Sightseeing as a Single Traveller – Rachel Wade Discovers the Mystical Cities of Central and Eastern Europe

You’re never too old (or too young!) for an adventure, as seasoned single traveller Rachel Wade discovered when she took on Leger’s Imperial Capitals – Prague, Vienna and Budapest tour.

This was my sixth solo Leger tour and by far the most ambitious, taking in three of Europe’s most beautiful cities – Prague, Budapest and Vienna. Thankfully, our friendly and helpful coach drivers, Richard and Shaun, were happy to help make our experience one we would never forget.

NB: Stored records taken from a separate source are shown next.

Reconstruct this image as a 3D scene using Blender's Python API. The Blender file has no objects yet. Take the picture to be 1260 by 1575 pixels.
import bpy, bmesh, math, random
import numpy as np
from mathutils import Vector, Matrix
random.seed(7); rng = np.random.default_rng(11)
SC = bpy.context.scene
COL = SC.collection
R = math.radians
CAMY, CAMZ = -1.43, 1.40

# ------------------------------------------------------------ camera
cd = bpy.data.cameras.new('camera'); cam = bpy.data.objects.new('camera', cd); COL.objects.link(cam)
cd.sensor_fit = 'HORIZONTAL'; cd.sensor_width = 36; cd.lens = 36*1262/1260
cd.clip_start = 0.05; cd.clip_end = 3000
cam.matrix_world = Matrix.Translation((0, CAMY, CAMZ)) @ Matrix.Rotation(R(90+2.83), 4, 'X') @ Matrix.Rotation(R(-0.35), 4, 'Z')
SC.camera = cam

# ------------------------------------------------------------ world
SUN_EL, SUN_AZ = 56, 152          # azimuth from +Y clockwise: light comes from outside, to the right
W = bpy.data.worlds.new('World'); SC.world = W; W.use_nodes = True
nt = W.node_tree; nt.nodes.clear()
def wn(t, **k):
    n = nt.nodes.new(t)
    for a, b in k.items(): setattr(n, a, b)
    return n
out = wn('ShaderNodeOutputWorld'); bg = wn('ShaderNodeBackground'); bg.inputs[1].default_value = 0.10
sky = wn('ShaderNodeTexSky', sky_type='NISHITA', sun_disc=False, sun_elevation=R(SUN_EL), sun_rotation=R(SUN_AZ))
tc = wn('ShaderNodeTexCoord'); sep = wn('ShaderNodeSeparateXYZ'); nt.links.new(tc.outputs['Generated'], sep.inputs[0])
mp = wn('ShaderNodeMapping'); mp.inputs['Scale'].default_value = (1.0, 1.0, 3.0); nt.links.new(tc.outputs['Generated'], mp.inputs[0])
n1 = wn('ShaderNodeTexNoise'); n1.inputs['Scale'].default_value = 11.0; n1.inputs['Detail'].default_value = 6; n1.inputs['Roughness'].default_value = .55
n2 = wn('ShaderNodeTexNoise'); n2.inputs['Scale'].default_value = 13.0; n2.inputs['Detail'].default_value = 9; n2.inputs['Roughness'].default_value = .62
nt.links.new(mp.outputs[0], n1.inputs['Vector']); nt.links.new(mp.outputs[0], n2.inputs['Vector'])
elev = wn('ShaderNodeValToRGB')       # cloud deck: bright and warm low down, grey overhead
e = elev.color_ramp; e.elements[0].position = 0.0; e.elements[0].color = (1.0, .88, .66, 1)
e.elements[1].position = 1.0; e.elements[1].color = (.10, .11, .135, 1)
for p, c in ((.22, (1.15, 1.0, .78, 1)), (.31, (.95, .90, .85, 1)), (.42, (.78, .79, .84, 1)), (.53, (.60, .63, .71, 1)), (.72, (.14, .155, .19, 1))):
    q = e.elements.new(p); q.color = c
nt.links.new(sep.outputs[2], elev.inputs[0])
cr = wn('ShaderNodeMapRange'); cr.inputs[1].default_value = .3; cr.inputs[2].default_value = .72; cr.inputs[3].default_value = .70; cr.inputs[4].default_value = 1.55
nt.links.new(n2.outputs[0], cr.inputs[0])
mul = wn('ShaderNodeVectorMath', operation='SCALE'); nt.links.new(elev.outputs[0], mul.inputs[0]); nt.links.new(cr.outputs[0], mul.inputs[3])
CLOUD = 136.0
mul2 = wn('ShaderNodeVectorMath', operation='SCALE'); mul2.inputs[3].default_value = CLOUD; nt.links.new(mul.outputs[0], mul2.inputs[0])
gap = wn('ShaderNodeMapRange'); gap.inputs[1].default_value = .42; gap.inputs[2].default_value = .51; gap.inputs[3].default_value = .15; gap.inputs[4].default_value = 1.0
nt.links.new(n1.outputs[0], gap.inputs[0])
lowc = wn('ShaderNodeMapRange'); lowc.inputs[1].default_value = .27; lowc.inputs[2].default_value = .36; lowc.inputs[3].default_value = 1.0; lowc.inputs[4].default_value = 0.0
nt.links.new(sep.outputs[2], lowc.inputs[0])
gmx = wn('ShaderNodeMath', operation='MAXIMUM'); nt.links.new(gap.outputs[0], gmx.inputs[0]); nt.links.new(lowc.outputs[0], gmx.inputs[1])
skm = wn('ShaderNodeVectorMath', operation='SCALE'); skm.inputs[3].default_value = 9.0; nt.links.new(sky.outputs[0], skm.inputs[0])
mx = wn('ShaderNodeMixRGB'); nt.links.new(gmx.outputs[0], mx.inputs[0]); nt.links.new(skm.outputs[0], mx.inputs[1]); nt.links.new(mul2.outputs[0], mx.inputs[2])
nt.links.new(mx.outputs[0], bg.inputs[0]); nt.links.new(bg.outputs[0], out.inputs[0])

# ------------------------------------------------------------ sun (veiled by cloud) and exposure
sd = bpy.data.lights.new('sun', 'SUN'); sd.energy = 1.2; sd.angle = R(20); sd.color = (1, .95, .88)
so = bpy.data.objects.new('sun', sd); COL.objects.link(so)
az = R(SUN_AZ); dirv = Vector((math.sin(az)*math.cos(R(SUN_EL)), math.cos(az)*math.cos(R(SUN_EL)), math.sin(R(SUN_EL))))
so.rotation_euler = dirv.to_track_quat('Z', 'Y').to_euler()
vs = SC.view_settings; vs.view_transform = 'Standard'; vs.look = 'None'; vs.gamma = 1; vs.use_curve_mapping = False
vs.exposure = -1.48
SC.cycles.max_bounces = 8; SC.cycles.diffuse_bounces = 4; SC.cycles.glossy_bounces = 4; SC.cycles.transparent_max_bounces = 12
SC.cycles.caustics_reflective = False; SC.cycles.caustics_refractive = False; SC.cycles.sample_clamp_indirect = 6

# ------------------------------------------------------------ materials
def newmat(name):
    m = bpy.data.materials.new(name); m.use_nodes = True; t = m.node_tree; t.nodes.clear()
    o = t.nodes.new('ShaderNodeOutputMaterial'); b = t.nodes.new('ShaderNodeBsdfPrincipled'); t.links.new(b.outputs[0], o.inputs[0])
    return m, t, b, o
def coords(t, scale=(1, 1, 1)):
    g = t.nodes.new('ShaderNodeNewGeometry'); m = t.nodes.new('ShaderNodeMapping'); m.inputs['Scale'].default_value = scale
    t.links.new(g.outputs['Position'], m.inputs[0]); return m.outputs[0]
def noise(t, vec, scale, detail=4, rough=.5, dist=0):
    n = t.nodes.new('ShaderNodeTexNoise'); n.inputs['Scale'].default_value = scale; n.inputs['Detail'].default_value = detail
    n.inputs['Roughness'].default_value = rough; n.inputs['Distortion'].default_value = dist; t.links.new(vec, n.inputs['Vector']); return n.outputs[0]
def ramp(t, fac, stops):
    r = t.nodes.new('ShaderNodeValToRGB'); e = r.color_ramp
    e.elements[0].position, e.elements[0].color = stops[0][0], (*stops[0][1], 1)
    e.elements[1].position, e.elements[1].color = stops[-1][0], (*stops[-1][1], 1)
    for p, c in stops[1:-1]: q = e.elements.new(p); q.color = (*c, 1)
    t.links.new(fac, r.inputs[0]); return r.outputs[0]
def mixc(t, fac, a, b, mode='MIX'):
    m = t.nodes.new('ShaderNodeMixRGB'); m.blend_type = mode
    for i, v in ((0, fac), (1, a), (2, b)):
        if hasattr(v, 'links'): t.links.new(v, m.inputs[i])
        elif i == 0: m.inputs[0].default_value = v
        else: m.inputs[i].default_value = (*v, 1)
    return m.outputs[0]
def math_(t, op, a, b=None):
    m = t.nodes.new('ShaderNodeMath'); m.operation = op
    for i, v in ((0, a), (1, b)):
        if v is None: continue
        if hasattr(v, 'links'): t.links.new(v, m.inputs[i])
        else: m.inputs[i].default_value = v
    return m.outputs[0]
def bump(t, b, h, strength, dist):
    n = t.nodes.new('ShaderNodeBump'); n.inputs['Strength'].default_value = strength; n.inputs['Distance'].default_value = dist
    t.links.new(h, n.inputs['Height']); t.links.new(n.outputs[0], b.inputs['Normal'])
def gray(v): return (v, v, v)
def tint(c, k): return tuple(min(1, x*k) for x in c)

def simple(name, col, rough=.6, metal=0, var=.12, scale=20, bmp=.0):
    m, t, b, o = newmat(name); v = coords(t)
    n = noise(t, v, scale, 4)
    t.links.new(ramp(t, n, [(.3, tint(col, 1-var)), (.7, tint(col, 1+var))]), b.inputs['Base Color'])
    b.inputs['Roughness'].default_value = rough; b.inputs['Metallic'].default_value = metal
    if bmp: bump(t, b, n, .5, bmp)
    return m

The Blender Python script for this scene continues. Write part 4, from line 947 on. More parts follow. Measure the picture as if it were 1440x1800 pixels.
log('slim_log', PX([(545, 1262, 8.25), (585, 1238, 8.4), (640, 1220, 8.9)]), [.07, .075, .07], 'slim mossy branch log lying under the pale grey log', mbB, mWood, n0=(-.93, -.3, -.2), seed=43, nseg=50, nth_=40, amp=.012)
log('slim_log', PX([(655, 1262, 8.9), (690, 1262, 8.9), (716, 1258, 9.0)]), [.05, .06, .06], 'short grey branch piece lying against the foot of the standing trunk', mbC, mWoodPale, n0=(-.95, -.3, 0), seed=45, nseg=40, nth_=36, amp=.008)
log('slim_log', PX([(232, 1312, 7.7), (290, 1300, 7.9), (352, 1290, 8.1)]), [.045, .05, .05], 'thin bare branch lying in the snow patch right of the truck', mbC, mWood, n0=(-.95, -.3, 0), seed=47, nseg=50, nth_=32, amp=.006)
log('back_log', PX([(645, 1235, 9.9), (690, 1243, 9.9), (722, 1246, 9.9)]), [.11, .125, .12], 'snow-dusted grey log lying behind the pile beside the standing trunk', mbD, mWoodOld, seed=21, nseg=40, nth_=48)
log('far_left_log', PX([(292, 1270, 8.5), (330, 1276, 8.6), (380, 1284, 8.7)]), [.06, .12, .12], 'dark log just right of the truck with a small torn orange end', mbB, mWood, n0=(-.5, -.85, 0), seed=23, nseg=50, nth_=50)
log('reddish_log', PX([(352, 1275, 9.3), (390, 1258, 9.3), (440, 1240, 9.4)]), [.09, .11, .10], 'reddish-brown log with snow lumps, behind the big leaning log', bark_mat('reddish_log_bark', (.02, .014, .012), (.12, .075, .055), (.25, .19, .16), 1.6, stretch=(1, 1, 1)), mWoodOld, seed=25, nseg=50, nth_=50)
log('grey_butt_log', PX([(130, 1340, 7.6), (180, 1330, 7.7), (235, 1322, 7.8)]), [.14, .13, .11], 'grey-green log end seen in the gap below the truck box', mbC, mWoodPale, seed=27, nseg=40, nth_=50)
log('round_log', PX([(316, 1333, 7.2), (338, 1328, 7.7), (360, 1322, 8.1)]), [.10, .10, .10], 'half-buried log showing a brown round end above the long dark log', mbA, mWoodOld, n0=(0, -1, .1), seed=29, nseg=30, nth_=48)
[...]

Our first destination was the Czech capital of Prague. While some of my fellow travellers joined a guided tour and boat cruise, I took to the city on foot to take in the stunning buildings, tempting shops and fascinating museums and galleries. The Jewish quarter and State Opera House were also well worth a visit, providing plenty of unique photo opportunities.
The following day we travelled to Hungary with a stop en route to the Slovakian capital of Bratislava. It was a vibrant and friendly city with many interesting streets to explore and an array of eateries serving everything from steak and lobster to vegan ice-cream! We finally arrived at our hotel in Buda directly opposite the glorious Hungarian Parliament building in Pest. What a way to begin our stay!
We had the next day to explore Budapest at leisure, with an optional guided tour and boat cruise on offer. There were so many sights to soak up including the Fisherman’s Bastion, Cave Church, St. Stephen’s Basilica, and the famous baths. My favourite place was the Great Market Hall, which was crammed with all varieties of food, clothing and souvenir stalls – shopping heaven!
Today we set off for Austria, stopping first in the Hungarian city of Győr – ideal for some last-minute shopping with our Hungarian Forints! We finally arrived in Vienna and were able to spend a couple of hours exploring the beautiful Schönbrunn Palace with its Baroque architecture, elegant gardens, and the oldest zoo in the world founded in 1752.
Our final day had come all too quickly, but what a city to spend it in! Our coach dropped us off between the Vienna State Opera house and the Kunsthistorisches Museum; both incredible buildings displaying the historic and cultural heritage of the city. We spent the day exploring these and other iconic landmarks in the summer sunshine.
During our time in Europe we had travelled 2,300 miles, crossed seven different countries, used three currencies, heard multiple languages, and taken hundreds of photographs! But the memories each of us were taking home were countless. If you have a passion for exploring Europe’s finest cities, then this tour is the adventure you’ve been waiting for! You won’t regret it.